There are no formal prerequisites. However, Wine Scholar Guild strongly recommends candidates have intermediate wine knowledge equivalent to WSET Level 2 Award in Wines, CSW, or similar before attempting the GWS. The exam assumes familiarity with wine fundamentals — viticulture, vinification, and basic tasting vocabulary — before tackling Germany's complex classification systems.
What is the format of the GWS exam?
The GWS exam consists of 100 multiple-choice questions delivered in 60 minutes. The exam is administered online via ProctorU (with webcam proctoring) or in person in a WSG-approved live classroom. No tasting component is included — all questions are theory-based. Candidates must pass with 75% or higher; 80%+ earns Pass with Honors and 90%+ earns Pass with Highest Honors.
How much does the 2026 GWS exam cost?
The combined German Wine Scholar course + exam + study manual typically costs around $895 through Wine Scholar Guild or an approved program provider. Exact pricing varies by provider and format (self-paced online, instructor-led online, or live classroom). Always verify current pricing on the WSG website, as fees can differ for self-study candidates who purchase the manual and exam separately.
What are the highest-yield topics for the GWS exam?
Highest-yield GWS topics include: the six Prädikate and their Oechsle thresholds (Kabinett through TBA), the four-tier VDP classification (Gutswein/Ortswein/Erste Lage/Grosse Lage and Grosses Gewächs), the 13 Anbaugebiete and their key villages/Einzellagen/soils, Mosel blue slate and steep-slope viticulture, the 1971 German Wine Law (Einzellage vs. Grosslage, AP number), style terms (trocken/halbtrocken/feinherb), major grape varieties (Riesling, Silvaner, Spätburgunder, Müller-Thurgau, Dornfelder, Lemberger), and the distinction between Sekt/Sekt b.A./Winzersekt.
How is the exam scored?
GWS scoring is criterion-referenced.

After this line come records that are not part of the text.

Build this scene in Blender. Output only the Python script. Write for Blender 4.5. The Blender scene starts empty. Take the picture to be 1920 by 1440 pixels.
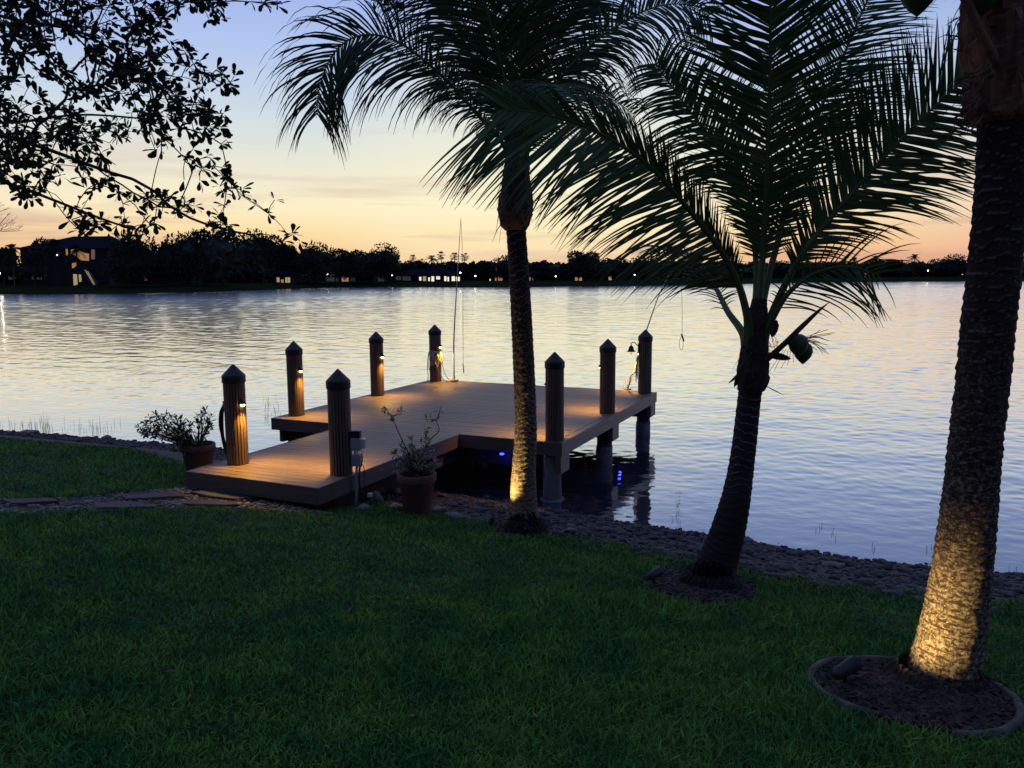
import bpy, math, random
import numpy as np
from mathutils import Vector, Matrix
from mathutils.noise import noise as pnoise
R = math.radians
random.seed(7)
rng = np.random.default_rng(11)
sc = bpy.context.scene
C = sc.collection

# ------------------------------------------------------------------ camera
F, HOR, ROLL, H = 1500.0, 515.0, R(.35), 3.57
PIT = math.atan((720 - HOR) / F)
def camrot(d):
    c, s = math.cos(ROLL), math.sin(ROLL)
    d = (c*d[0] + s*d[2], d[1], -s*d[0] + c*d[2])
    c, s = math.cos(PIT), math.sin(PIT)
    return Vector((d[0], c*d[1] + s*d[2], -s*d[1] + c*d[2]))
cam = bpy.data.cameras.new('camera')
camo = bpy.data.objects.new('camera', cam); C.objects.link(camo)
ex, ey, ez = camrot((1, 0, 0)), camrot((0, 0, 1)), -camrot((0, 1, 0))
m = Matrix((ex, ey, ez)).transposed().to_4x4(); m.translation = Vector((0, 0, H))
camo.matrix_world = m
cam.sensor_width = 36; cam.lens = 36*F/1920; cam.clip_start = .05; cam.clip_end = 6000
sc.camera = camo

def ray(x, y): return camrot(((x-960)/F, 1, -(y-720)/F))
def at(px, py, Y):
    d = ray(px, py); t = Y/d.y
    return Vector((d.x*t, Y, H + d.z*t))
def onz(px, py, z=0.0):
    d = ray(px, py); t = (z-H)/d.z
    return Vector((d.x*t, d.y*t, z))

# ------------------------------------------------------------------ render, world
sc.view_settings.view_transform = 'Standard'; sc.view_settings.look = 'None'
sc.view_settings.exposure = 0; sc.view_settings.gamma = 1
sc.render.engine = 'CYCLES'
sc.cycles.use_denoising = True
sc.cycles.max_bounces = 8; sc.cycles.diffuse_bounces = 2; sc.cycles.glossy_bounces = 6
sc.cycles.sample_clamp_indirect = 4

def lin(r, g, b):
    f = lambda c: (c/255/12.92) if c/255 <= .04045 else ((c/255+.055)/1.055)**2.4
    return (f(r), f(g), f(b), 1)

world = bpy.data.worlds.new('World'); sc.world = world; world.use_nodes = True
nt = world.node_tree; N = nt.nodes; L = nt.links; N.clear()
def nd(nt_, t, **kw):
    n = nt_.nodes.new(t)
    for k, v in kw.items():
        if k in n.inputs.keys() if isinstance(k, str) else False: n.inputs[k].default_value = v
        else: setattr(n, k, v)
    return n
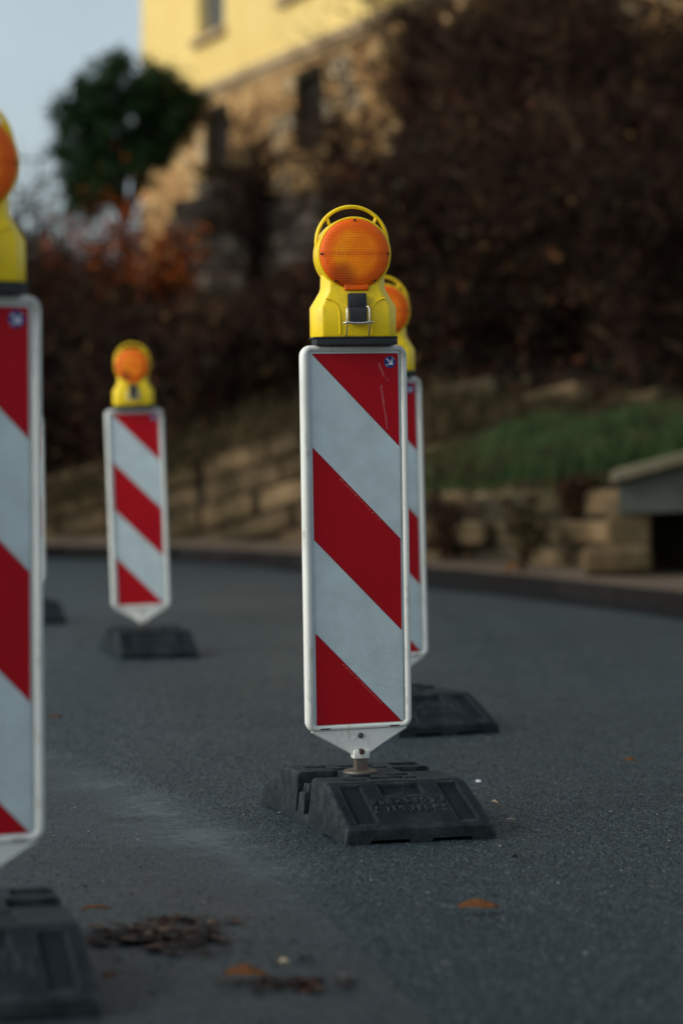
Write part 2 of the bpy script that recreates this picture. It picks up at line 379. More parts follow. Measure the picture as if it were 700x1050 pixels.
W_, H_ = .242, .99            # red/white field
X0, WZ0 = -.121 + .003, .128
def make_sheet(detail):
    bm = bmesh.new(); yf = -.0070
    def face(pts, mi, y=yf):
        f = bm.faces.new([bm.verts.new((X0 + x, y, WZ0 + H_ - d)) for x, d in pts]); f.material_index = mi
        if f.normal.y > 0: f.normal_flip()
        return f
    def clip(poly, dmin, dmax):
        for lim, sgn in ((dmin, 1), (dmax, -1)):
            out = []
            for i in range(len(poly)):
                a, b = poly[i - 1], poly[i]
                ia, ib = sgn * (a[1] - lim) >= 0, sgn * (b[1] - lim) >= 0
                if ia != ib:
                    t = (lim - a[1]) / (b[1] - a[1]); out.append((a[0] + (b[0] - a[0]) * t, lim))
                if ib: out.append(b)
            poly = out
            if not poly: return []
        return poly
    p = .2475; drop = .25
    for k in range(-2, 4):
        poly = clip([(0, k * p), (W_, k * p + drop), (W_, (k + 1) * p + drop), (0, (k + 1) * p)], 0, H_)
        if len(poly) >= 3:
            f = face(poly, 1 if k % 2 else 0)
            if f.calc_area() < 1e-6: bm.faces.remove(f)
    # white carrier plate showing as a border
    box(bm, X0 - .011, X0 + W_ + .004, -.0062, .0062, WZ0 - .004, WZ0 + H_ + .006, 0, mi=0)
    # pale line + dark line along the stripe edges
    for k in (0, 1, 2, 3):
        for off, wd, mi in ((0, .0016, 3),):
            s = 1 if k in (1, 3) else -1
            d0 = k * p + (.0022 if s > 0 else -.0030)
            poly = clip([(0, d0), (W_, d0 + drop), (W_, d0 + wd + drop), (0, d0 + wd)], 0.001, H_ - .001)
            if len(poly) >= 3: face(poly, mi, -.0073)
    if detail:
        rs = random.Random(5)
        sl = drop / W_
        for k in (1, 3):      # tiny maker's print under the edge, too small to read
            x = .076
            while x < .186:
                if rs.random() < .88:
                    w = rs.uniform(.0007, .0016); hh = rs.uniform(.0016, .0030); o = .0065 + rs.uniform(0, .0012)
                    d = k * p + x * sl + o
                    face([(x, d), (x + w, d + w * sl), (x + w - hh * .7, d + w * sl + hh * .7), (x - hh * .7, d + hh * .7)], 2, -.0076)
                x += rs.choice((.0021, .0026, .0031, .0055))
        def sliver(pts, w):
            for (a, b) in zip(pts[:-1], pts[1:]):
                ww = w * rs.uniform(.8, 2.2)
                face([(a[0], a[1]), (b[0], b[1]), (b[0] + ww, b[1]), (a[0] + ww, a[1])], 4, -.0075)
        S = lambda px, py: ((px - 100) / 443 * .242, (py - 72) / 5 / 379 * .99)
        sliver([S(437, 122), S(446, 150), S(452, 160), S(465, 192)], .0035)
        sliver([S(452, 235), S(449, 252), S(455, 285), S(460, 330), S(470, 385), S(474, 430), S(480, 462)], .0028)
        sliver([S(470, 195), S(480, 205), S(492, 200)], .0022)
        sliver([S(495, 205), S(488, 212), S(478, 218)], .0016)
        for _ in range(26):
            x, d = S(rs.uniform(330, 540), rs.uniform(90, 460))
            if d < x * sl - .01:
                r = rs.uniform(.0006, .0018); face([(x, d), (x + r, d + r * .3), (x + r * .8, d + r * 1.5), (x - r * .2, d + r)], 4, -.0075)
        for _ in range(16):
            x, d = rs.uniform(.01, .23), rs.uniform(.27, .97)
            r = rs.uniform(.0004, .0010); face([(x, d), (x + r, d + r * .3), (x + r * .8, d + r * 1.5), (x - r * .2, d + r)], 3, -.0075)
    return bm
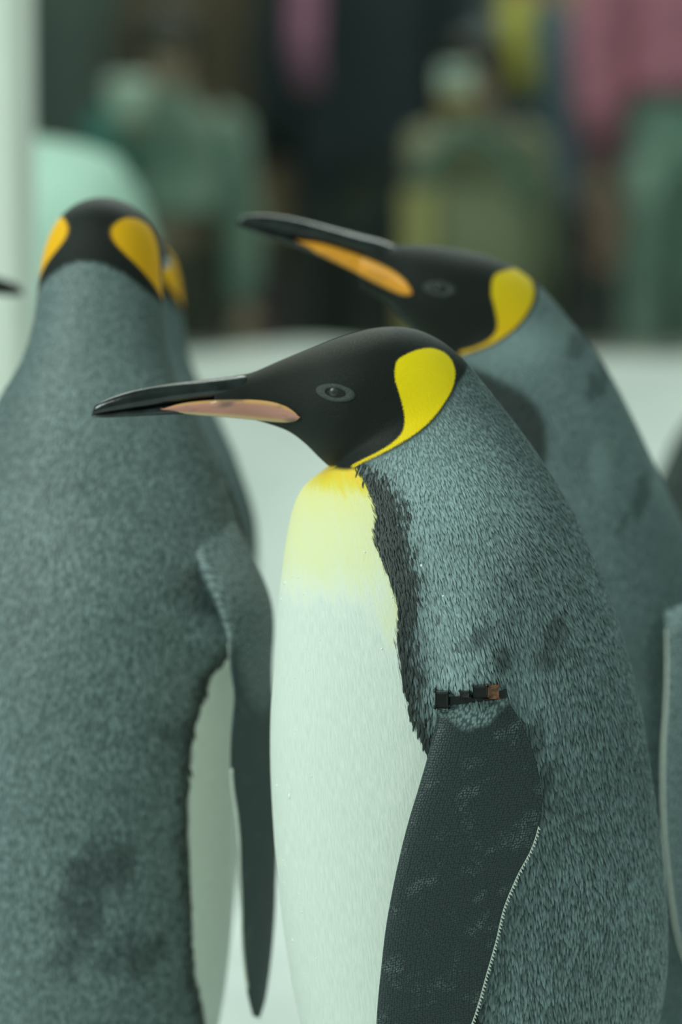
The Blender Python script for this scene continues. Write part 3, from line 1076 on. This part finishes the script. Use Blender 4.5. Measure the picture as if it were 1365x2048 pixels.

Candidates need 75% (75/100) to pass; 80–89% earns Pass with Honors; 90–100% earns Pass with Highest Honors. Score reports are provided after administration with domain-level feedback. The credential is lifetime — no renewal is required once earned.
How should I study for the GWS?
Use a structured 2–4 month plan. Begin with wine law foundations (Prädikat system, Oechsle thresholds, VDP classification, style terms), then systematically cover all 13 Anbaugebiete (prioritize Mosel, Rheingau, Pfalz, Rheinhessen — highest exam weight), then master grape varieties and winemaking. Memorize key Einzellagen and their villages, know the six Prädikate's Oechsle thresholds for the major regions, and understand the parallel government/VDP classification systems. Complete at least 2–3 timed 100-question mock exams in the final two weeks.
How does the German Wine Scholar differ from the French and Italian Wine Scholars?
The GWS requires navigating two parallel classification systems simultaneously: the legal German wine law Prädikat system (based on grape must weight/Oechsle, applicable to all producers) and the private VDP vineyard site hierarchy (based on terroir quality, applicable to ~200 VDP member estates). This dual-system complexity is unique to Germany and adds to the exam's challenge. The GWS also requires detailed knowledge of 13 Anbaugebiete, their Bereiche, individual Einzellagen, and diverse grape varieties — comparable in depth and scope to the FWS and IWS.